Begin

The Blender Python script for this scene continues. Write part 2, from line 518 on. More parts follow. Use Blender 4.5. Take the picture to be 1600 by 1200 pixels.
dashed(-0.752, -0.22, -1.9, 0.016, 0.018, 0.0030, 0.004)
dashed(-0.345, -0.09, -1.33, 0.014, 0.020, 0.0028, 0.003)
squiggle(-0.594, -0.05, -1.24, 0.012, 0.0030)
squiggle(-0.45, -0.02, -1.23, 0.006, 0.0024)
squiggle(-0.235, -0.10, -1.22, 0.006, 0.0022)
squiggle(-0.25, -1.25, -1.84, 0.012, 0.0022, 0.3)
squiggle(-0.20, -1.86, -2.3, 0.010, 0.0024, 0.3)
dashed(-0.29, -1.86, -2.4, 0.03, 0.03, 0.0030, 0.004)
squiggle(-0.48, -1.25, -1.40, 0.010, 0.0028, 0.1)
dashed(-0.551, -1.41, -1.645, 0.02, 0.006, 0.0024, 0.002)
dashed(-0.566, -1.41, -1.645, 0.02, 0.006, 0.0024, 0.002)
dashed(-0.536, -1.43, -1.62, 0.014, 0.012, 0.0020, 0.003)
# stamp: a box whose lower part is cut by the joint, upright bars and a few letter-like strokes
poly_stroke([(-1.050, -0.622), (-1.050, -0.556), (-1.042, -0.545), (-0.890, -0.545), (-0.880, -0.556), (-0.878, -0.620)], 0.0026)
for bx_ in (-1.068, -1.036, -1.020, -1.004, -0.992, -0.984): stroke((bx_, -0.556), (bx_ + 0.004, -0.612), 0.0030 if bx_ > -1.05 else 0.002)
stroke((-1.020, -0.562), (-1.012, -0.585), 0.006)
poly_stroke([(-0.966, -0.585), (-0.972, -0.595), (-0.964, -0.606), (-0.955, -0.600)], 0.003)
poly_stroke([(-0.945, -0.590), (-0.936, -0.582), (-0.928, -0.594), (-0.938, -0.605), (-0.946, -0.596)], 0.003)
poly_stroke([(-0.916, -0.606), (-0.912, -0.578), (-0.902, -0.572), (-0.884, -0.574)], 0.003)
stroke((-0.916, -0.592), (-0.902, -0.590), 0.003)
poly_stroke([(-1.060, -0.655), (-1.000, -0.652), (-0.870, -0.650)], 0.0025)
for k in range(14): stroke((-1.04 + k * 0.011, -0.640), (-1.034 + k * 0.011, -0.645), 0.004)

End

Repeat the data above, word for word.

**The output**
The Blender Python script for this scene continues. Write part 2, from line 518 on. More parts follow. Use Blender 4.5. Take the picture to be 1600 by 1200 pixels.
dashed(-0.752, -0.22, -1.9, 0.016, 0.018, 0.0030, 0.004)
dashed(-0.345, -0.09, -1.33, 0.014, 0.020, 0.0028, 0.003)
squiggle(-0.594, -0.05, -1.24, 0.012, 0.0030)
squiggle(-0.45, -0.02, -1.23, 0.006, 0.0024)
squiggle(-0.235, -0.10, -1.22, 0.006, 0.0022)
squiggle(-0.25, -1.25, -1.84, 0.012, 0.0022, 0.3)
squiggle(-0.20, -1.86, -2.3, 0.010, 0.0024, 0.3)
dashed(-0.29, -1.86, -2.4, 0.03, 0.03, 0.0030, 0.004)
squiggle(-0.48, -1.25, -1.40, 0.010, 0.0028, 0.1)
dashed(-0.551, -1.41, -1.645, 0.02, 0.006, 0.0024, 0.002)
dashed(-0.566, -1.41, -1.645, 0.02, 0.006, 0.0024, 0.002)
dashed(-0.536, -1.43, -1.62, 0.014, 0.012, 0.0020, 0.003)
# stamp: a box whose lower part is cut by the joint, upright bars and a few letter-like strokes
poly_stroke([(-1.050, -0.622), (-1.050, -0.556), (-1.042, -0.545), (-0.890, -0.545), (-0.880, -0.556), (-0.878, -0.620)], 0.0026)
for bx_ in (-1.068, -1.036, -1.020, -1.004, -0.992, -0.984): stroke((bx_, -0.556), (bx_ + 0.004, -0.612), 0.0030 if bx_ > -1.05 else 0.002)
stroke((-1.020, -0.562), (-1.012, -0.585), 0.006)
poly_stroke([(-0.966, -0.585), (-0.972, -0.595), (-0.964, -0.606), (-0.955, -0.600)], 0.003)
poly_stroke([(-0.945, -0.590), (-0.936, -0.582), (-0.928, -0.594), (-0.938, -0.605), (-0.946, -0.596)], 0.003)
poly_stroke([(-0.916, -0.606), (-0.912, -0.578), (-0.902, -0.572), (-0.884, -0.574)], 0.003)
stroke((-0.916, -0.592), (-0.902, -0.590), 0.003)
poly_stroke([(-1.060, -0.655), (-1.000, -0.652), (-0.870, -0.650)], 0.0025)
for k in range(14): stroke((-1.04 + k * 0.011, -0.640), (-1.034 + k * 0.011, -0.645), 0.004)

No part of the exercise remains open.